The Mysterious Cellar

The Mysterious Cellar

If, like me, you lived in a downstairs flat as a child, especially if the flat was in a one hundred year old Victorian villa, then an attic is somewhere that you’re desperate to explore. In children’s stories there were always mysterious boxes and chests stashed away up there, with the occasional drum or antique rocking horse dotted about in dusty corners.

I never got to explore the attic but we did get an opportunity to explore ‘The Mysterious Cellar’, as I recalled in my Exercise Book Encyclopaedia, on page 456 . . .

entrance to cellar

Stephen Cassidy and the rest of the club were inspired to go down the cellar.

Stephen descends

Stephen lowered himself down the depression into the unknown. He opened the door to the cellar. The floor was not on level with the ground. Stephen decided not to risk jumping in.

jumping

I decided to go and jump down. It was death or glory.

landing

Luckily it was glory – the floor was a few feet below.

plan of the cellar

We explored.

cellar

And had, for a while, a club in the cellar.
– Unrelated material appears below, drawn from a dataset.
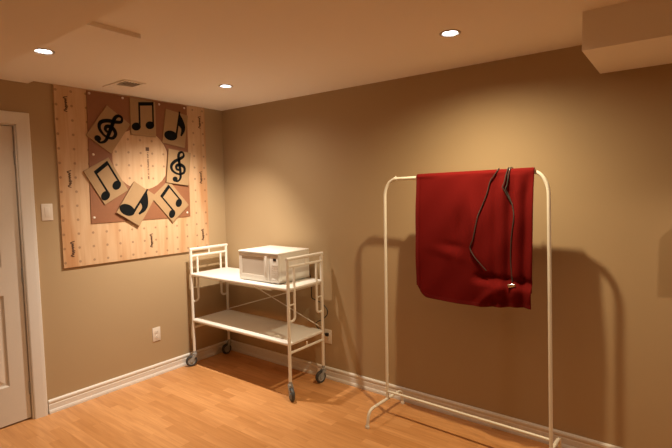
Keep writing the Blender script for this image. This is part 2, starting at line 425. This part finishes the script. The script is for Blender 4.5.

Original page from my notebook

Original page from my exercise book, from spring 1965 when I was 14 years old.

The little wooden chair was one that we’d had as children. We just managed to manoeuvre it into the cellar but it must have expanded in the damp atmosphere as we could never get it out. The ‘bench’ was a table made from large Yorkshire flagstones. The stairs on the right led up to what had been the servant’s back stairs but they’d been boarded over during the conversion of the house into flats and our electric and gas metres were in an under-stairs room we called the lobby.

The candle is in a ham tin. Tins of Old Oak Ham were a staple of Christmas hampers.

On the wall opposite the hatch that we came in by, in large capitals written with the sooty smoke of a candle, was the graffiti inscription:

J ROBB
1946

We got busy with candles too to add decorations to the walls: an electric guitar and, at the entrance to the little passageway at the back:

‘Tunnel of Love’

Although I thought that wasn’t the sort of ambience that we should be aiming for.